D'autre part, étant rappelé que l'appelant peut toujours, conformément à l'article 563 du code du procédure civile, présenter devant la cour des moyens nouveaux, la demande d'annulation d'une clause abusive constitue une demande reconventionnelle destinée à faire écarter les prétentions adverses, qui était de surcroît virtuellement comprise dans la demande initiale d'annulation du contrat, de sorte qu'elle est recevable devant la cour en application des articles 564, 566 et 567 du code du procédure civile.

Mme X. demande donc à la cour de déclarer abusive et d'annuler la clause du contrat prévoyant selon elle, d'une part, le paiement des sommes restant dues et, d'autre part, la restitution du véhicule.

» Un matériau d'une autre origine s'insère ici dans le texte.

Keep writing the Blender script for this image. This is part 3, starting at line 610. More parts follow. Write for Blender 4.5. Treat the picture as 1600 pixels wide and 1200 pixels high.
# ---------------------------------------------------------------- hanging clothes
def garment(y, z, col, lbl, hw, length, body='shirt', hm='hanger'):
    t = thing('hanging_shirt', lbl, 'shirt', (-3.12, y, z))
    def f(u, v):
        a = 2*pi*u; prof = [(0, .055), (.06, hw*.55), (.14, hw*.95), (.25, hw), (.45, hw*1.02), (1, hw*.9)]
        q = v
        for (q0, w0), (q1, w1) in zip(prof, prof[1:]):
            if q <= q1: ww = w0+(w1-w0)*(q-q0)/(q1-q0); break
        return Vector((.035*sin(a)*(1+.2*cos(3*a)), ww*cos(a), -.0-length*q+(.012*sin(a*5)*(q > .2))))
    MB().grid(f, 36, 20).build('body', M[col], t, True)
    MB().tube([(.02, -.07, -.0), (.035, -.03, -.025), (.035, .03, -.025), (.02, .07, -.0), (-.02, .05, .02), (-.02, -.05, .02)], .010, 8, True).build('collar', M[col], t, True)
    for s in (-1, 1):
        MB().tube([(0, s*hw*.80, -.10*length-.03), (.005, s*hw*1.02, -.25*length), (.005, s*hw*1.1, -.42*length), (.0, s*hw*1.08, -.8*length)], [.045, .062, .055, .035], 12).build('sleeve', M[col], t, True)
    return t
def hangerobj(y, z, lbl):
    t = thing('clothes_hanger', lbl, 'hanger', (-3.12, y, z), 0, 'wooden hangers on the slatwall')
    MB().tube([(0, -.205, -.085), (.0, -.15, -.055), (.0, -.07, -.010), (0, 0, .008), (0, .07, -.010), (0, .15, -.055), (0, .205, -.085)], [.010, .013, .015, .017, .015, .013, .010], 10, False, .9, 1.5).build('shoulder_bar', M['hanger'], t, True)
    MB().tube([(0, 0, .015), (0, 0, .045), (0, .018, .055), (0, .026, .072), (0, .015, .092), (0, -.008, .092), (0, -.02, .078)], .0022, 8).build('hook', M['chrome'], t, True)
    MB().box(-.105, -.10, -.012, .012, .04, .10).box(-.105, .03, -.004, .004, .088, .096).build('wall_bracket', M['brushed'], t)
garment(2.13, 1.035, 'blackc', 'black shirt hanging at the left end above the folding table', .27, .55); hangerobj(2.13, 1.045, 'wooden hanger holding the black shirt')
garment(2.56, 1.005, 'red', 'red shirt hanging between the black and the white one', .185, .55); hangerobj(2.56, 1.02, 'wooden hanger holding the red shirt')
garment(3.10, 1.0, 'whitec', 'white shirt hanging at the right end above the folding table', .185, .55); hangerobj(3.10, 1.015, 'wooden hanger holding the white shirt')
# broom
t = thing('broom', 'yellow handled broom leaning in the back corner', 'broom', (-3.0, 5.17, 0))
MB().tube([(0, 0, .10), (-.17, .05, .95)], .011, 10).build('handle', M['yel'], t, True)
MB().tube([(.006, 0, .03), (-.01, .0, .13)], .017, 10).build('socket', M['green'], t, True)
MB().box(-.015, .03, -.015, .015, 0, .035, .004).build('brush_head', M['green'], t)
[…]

Elle ne fait cependant aucune référence précise à la clause ainsi évoquée, dont elle ne reproduit pas davantage la substance.

En réalité, c'est la demande formée par le crédit-bailleur à son encontre qu'elle décrit comme abusive, et non des dispositions précises du contrat.

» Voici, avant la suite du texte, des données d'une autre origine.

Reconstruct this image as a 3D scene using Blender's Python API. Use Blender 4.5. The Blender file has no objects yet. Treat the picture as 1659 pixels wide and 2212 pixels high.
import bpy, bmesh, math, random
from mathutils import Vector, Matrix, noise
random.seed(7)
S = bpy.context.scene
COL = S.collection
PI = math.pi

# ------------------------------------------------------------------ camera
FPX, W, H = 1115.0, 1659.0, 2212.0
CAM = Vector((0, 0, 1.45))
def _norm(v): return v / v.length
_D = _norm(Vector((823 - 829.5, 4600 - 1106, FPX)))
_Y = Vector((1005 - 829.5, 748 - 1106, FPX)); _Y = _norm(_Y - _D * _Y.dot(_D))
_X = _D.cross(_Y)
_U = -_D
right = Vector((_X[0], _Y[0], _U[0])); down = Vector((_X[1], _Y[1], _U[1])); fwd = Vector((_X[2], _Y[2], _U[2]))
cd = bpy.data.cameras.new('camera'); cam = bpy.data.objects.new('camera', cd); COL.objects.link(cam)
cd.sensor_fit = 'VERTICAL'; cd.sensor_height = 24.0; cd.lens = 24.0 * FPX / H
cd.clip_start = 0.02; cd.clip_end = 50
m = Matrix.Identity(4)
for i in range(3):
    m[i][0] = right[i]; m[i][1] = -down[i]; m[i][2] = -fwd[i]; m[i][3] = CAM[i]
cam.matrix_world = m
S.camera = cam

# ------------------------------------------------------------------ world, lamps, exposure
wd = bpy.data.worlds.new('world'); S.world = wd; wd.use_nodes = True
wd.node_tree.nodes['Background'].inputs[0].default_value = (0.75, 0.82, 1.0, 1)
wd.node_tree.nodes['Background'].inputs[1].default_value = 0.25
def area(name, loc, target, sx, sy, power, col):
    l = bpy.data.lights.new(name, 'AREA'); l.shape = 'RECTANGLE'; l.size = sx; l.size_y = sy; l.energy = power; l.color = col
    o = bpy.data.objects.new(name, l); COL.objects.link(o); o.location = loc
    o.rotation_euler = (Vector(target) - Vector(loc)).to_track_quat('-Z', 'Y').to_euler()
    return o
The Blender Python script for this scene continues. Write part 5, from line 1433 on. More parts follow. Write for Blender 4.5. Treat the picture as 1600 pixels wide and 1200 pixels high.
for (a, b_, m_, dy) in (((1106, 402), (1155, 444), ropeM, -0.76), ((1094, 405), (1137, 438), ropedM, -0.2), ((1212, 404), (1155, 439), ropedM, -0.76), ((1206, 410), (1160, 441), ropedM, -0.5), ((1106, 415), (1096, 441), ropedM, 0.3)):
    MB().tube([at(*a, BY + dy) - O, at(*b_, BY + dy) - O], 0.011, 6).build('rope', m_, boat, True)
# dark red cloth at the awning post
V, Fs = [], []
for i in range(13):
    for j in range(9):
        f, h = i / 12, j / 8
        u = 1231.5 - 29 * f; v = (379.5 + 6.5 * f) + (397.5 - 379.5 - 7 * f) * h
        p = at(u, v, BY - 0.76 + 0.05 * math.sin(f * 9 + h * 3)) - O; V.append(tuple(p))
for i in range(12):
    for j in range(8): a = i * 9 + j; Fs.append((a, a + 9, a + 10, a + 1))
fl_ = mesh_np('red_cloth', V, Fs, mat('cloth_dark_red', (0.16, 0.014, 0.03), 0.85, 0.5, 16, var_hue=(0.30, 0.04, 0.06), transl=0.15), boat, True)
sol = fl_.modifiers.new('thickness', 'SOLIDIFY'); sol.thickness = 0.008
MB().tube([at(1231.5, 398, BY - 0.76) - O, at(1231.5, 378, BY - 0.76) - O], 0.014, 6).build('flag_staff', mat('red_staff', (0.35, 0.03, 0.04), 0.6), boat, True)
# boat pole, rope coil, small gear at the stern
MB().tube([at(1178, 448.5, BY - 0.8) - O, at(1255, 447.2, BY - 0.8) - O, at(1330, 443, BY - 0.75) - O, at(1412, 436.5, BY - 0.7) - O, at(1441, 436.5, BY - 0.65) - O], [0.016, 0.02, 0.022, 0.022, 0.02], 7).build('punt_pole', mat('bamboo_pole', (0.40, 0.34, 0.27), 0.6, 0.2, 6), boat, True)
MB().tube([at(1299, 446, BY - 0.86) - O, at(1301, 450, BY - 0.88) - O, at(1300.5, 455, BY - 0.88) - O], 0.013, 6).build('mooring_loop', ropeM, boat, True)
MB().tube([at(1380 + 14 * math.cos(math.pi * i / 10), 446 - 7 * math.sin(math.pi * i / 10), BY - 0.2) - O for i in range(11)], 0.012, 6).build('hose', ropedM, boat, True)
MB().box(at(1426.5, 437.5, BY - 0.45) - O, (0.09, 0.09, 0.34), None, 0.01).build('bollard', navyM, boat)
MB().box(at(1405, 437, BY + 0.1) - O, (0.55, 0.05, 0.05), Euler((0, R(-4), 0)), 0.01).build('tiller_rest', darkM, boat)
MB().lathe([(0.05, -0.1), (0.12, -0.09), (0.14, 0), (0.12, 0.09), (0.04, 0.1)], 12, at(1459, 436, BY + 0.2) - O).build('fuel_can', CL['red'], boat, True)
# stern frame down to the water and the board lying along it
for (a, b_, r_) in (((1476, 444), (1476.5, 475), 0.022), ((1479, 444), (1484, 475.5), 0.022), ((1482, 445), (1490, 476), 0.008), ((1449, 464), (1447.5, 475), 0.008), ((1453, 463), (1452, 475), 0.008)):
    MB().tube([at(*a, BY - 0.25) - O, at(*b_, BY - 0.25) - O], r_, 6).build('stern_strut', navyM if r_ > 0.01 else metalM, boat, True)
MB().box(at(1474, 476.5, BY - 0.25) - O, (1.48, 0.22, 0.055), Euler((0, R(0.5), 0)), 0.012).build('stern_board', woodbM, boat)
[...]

À cet égard, il résulte des pièces et des explications des parties que Mme X. a laissé les loyers impayés à hauteur de 1.063,36 euros et s'est abstenue de lever l'option d'achat au terme du contrat de location, sans pour autant restituer le véhicule.

La locataire ne saurait en effet revendiquer la propriété du bien loué, alors qu'elle n'a pas accompli les démarches pour lever l'option d'achat et qu'elle n'a pas davantage réglé la valeur résiduelle du véhicule de 13.290 euros.

Ces défaillances de la locataire autorisent la société BMW Finance à exiger, en application de l'article D. 311-8 du code de la consommation, une indemnité égale à la différence entre, d'une part, la valeur résiduelle du bien loué augmentée de la valeur actualisée des loyers à échoir et, d'autre part, la valeur vénale HT du bien restitué, laquelle est celle obtenue par le bailleur s'il vend le bien à un acquéreur présenté par le locataire ou à un tiers, ou, à défaut de vente ou à la demande du locataire, est déterminée à dire d'expert.

Or il appartient à la cour d'appliquer ces dispositions d'ordre public, au besoin d'office en application des articles L. 141-4 et L. 311-23 du code de la consommation.

Étant observé que tous les loyers sont échus, la société BMW Finance est fondée à réclamer le montant des loyers échu impayés, ainsi qu'une indemnité égale à la valeur résiduelle du véhicule diminuée de la valeur vénale du véhicule.

Cependant, Mme X. s'étant soustraite à son obligation de restitution, il y a lieu de la condamner au paiement de la somme de 14.653,23 euros qu'elle reconnaît devoir ainsi qu'à la restitution du véhicule, mais de dire que la société BMW Finance devra rembourser à Mme X. la valeur vénale HT du véhicule au jour de la restitution qui sera égale au prix de revente HT ou, à défaut de vente ou à la demande de Mme X., à l'évaluation à dire d'expert.

Contrairement à l'opinion du premier juge, la cour estime qu'il n'y a pas matière d'assortir la condamnation à restituer le véhicule d'une astreinte, la société BMW Finance disposant le cas échéant de voies d'exécution pour y contraindre Mme X..

Il n'y a enfin pas matière à application de l'article 700 du code de procédure civile en cause d'appel.

 

DISPOSITIF (décision proprement dite)                             (N.B. : mention ne figurant pas sur l’original)

PAR CES MOTIFS :

LA COUR,

Déclare la demande d'irrecevabilité de l'appel pour défaut d'intérêt irrecevable ;

Déclare la demande d'annulation de clause abusive recevable, mais non fondée, et en déboute Mme X. ;

Confirme le jugement rendu le 19 juillet 2011 par le tribunal d'instance de Saint-Malo, sauf en ce qu'il a assorti la condamnation à restitution du véhicule d'une astreinte ;

Dit n'y avoir lieu à astreinte ;

Y additant, dit qu'après restitution, la société BMW Finance devra rembourser à Mme X. la valeur vénale HT du véhicule au jour de la restitution, laquelle sera égale au prix de revente HT ou, à défaut de vente ou à la demande de Mme X., sera évaluée à dire d'expert ;

Dit n'y avoir lieu à application de l'article 700 du code de procédure civile ;

Condamne Mme X. aux dépens d'appel ;

Accorde à la SELARL Bourges le bénéfice de l'article 699 du code de procédure civile.